Primero como tragedia y luego como comedia, los pavores de las grandes potencias del mundo se repiten con leves variaciones. Hoy, como en tiempos de la Guerra fría, la “carrera armamentista” lleva pareja otra disputa acérrima, no exenta de humorismo: el control totalitario de la risa.
El pasado 11 de junio, el turista noruego Mads Mikkelsen fue detenido al llegar a Nueva York por tener en su celular un meme satírico de JD Vance, vicepresidente de Estados Unidos. Tras ser interrogado durante cinco horas, fue deportado a Noruega.
El episodio hace recordar a Ludvik, protagonista de La broma, la primera novela de Milan Kundera, condenado a trabajos forzados en Checoslovaquia por mandarle una postal a una amiga con la frase “¡el optimismo es el opio del pueblo!”. Intolerantes a cualquier asomo de ironía, las autoridades del Partido Comunista lo expulsan de la universidad y del partido, condenándolo a una especie de muerte social.
No deja de sorprender, entonces como ahora, ver a las grandes potencias militares tan vulnerables al chiste, tan espantadas por tigres de papel. Cambia lo accesorio pero no la esencia: analógica o digital, la sátira revela el lado más frágil, casi pueril, del poder. De ahí la paranoia, reflejo proporcional del miedo.
Muchas cosas más pueden y deben decirse del exabrupto migratorio cometido sobre Mikkelsen, que revive, vestido con ropas nuevas, el fantasma de la propaganda y la consecuente vigilancia anticomunista, estratagema que Trump nutre a placer todos los días. El hecho plantea preguntas, por ejemplo, sobre las especificidades digitales de esta nueva era de control y sobre las impredecibles formas de arbitrariedad que tienen lugar en las fronteras, condiciones agravadas por la intensidad actual de los flujos migratorios a través del globo.
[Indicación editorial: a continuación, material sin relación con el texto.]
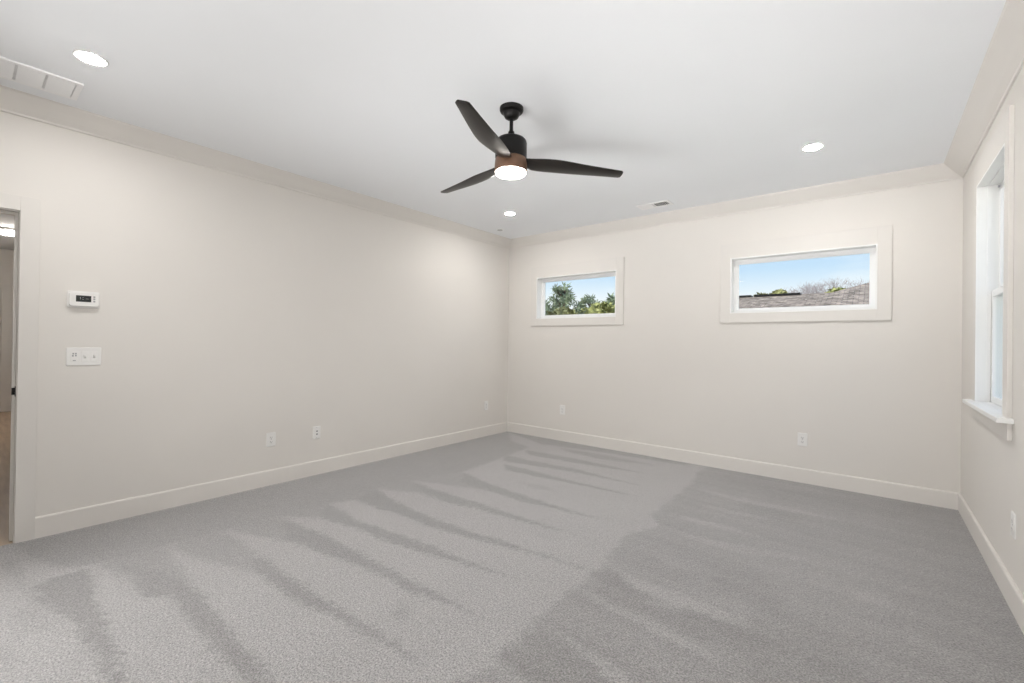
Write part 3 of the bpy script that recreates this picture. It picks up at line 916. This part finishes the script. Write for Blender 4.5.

Pero el tema, como un círculo, vuelve siempre al punto de partida: el absurdo.
Hace poco vi por casualidad una lista de cantantes que circulaba en la Unión Soviética, y que prevenía a la población de los serios peligros que esos agentes extranjeros vehiculaban mediante su música. Eran muchos, no se sabe cuál más hilarante. Pero uno llamó particularmente mi atención: “Julio Iglesias: neofascismo”.
¡La temible potencia nuclear asustada por “Me olvidé de vivir”! No estamos lejos, por lo visto, de volver al cómico oscurantismo ideológico del siglo XX, si es que alguna vez lo dejamos atrás.